They were spoken of usually as Cobden and Bright, but there was no reason,
except that Cobden was the elder of the two, why their names might not have
been reversed.

They were about equally fitted for their respective parts in the great
movement of which they were the distinguished leaders, and neither was
likely to encroach upon the work of the other. The contrast was quite marked
in their persons as well as in their oratory. The powerful speeches of the one,
as they traveled together over the country, heightened the effect of the
speeches of the other, so that their difference was about as effective for good
as was their agreement. Mr. Cobden—for an Englishman—was lean, tall,
and slightly sallow, and might have been taken for an American or
Frenchman.
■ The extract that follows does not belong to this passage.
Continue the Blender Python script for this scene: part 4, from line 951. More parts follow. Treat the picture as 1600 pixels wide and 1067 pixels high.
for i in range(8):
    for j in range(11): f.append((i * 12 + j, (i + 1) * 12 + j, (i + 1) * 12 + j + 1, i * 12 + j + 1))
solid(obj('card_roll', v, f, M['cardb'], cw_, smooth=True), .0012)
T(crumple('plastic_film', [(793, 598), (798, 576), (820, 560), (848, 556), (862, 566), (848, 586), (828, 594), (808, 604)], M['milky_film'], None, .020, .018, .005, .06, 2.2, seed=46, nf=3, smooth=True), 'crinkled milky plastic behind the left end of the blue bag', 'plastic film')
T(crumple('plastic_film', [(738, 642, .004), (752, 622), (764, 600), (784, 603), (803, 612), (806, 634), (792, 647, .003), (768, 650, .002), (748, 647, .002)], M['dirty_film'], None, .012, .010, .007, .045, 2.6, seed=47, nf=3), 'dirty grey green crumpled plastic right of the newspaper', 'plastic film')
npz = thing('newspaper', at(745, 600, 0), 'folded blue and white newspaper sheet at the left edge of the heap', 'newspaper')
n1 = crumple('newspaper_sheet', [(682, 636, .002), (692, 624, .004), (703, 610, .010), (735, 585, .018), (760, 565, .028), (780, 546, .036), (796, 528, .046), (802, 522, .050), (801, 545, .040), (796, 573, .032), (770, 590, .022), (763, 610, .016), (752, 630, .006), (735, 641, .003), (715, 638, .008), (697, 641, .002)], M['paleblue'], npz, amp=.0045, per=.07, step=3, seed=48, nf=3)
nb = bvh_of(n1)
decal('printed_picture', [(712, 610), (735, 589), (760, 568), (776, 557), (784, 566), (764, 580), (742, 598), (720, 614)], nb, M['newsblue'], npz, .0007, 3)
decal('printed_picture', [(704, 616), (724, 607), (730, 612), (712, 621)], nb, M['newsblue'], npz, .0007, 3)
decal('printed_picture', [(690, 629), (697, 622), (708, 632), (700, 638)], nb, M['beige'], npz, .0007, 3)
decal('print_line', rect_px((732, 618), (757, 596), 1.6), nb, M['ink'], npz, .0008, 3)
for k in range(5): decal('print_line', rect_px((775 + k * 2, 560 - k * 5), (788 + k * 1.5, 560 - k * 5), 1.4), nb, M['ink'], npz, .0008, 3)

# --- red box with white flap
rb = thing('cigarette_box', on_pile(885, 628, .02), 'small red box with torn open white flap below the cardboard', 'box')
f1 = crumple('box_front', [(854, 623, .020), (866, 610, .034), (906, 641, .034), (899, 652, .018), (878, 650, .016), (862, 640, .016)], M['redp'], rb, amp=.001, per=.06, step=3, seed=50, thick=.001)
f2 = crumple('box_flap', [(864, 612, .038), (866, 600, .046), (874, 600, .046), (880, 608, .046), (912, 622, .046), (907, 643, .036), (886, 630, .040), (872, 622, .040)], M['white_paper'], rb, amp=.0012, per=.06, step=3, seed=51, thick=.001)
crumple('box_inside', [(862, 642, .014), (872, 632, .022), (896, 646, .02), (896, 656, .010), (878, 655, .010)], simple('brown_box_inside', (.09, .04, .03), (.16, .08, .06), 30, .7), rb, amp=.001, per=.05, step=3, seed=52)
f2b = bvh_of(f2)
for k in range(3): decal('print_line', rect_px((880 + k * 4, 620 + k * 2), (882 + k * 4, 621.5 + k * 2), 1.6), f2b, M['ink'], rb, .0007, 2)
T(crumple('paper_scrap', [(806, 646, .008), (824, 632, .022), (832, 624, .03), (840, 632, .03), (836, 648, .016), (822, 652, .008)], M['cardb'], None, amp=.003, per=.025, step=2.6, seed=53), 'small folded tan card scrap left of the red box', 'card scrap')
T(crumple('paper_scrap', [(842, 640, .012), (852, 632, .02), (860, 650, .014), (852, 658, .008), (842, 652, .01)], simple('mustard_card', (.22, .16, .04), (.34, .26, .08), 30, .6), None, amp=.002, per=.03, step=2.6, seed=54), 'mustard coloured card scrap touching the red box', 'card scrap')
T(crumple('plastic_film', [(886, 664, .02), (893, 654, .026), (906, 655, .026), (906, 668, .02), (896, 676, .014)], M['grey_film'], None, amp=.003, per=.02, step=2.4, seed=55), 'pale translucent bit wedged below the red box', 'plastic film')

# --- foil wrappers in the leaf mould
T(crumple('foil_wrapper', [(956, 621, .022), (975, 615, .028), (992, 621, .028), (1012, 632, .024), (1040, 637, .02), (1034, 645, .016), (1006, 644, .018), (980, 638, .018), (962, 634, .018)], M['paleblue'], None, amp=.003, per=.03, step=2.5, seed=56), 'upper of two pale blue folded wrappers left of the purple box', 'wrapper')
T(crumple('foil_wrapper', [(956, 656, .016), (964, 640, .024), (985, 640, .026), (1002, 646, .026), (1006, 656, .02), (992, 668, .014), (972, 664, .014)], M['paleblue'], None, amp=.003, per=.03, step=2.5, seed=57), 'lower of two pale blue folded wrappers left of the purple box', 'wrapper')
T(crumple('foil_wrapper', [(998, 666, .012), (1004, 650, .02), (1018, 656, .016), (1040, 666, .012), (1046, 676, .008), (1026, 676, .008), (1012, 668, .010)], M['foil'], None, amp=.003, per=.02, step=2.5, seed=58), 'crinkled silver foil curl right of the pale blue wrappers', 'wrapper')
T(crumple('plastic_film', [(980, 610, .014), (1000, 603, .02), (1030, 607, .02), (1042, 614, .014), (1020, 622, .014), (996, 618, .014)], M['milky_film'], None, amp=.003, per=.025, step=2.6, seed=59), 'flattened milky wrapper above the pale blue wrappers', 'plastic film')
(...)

Mr. Bright was, in the broadest sense, an Englishman, abound-
ing in all the physical perfections peculiar to his countrymen—full, round,
and ruddy. Cobden had dark eyes and hair, a well-formed head, high above
his shoulders, and, when sitting quiet, had a look of sadness and fatigue. In
the House of Commons, he often sat with one hand supporting his head.
Bright appeared the very opposite in this and other respects. His eyes were
blue, his hair light, his head massive, and firmly set upon his shoulders, sug-
gesting immense energy and determination. In his oratory Mr. Cobden was
cool, candid, deliberate, straight-forward, yet at times slightly hesitating.
Bright, on the other hand, was fervid, fluent, rapid; always ready in thought
or word. Mr. Cobden was full of facts and figures, dealing in statistics by the
hour. Mr. Bright was full of wit, knowledge, and pathos, and possessed
amazing power of expression. One spoke to the cold, calculating side of the
British nation, which asks "if the new idea will pay." The other spoke to the
infinite side of human nature—the side which asks, first of all, "Is it right'?
is it just? is it humane?" Wherever these two great men appeared, the people
assembled in thousands. They could, at an hour's notice, pack the town hall
of Birmingham, which would hold seven thousand persons, or the Free
Trade Hall in Manchester, and Covent Garden theater, London, each of
which was capable of holding eight thousand.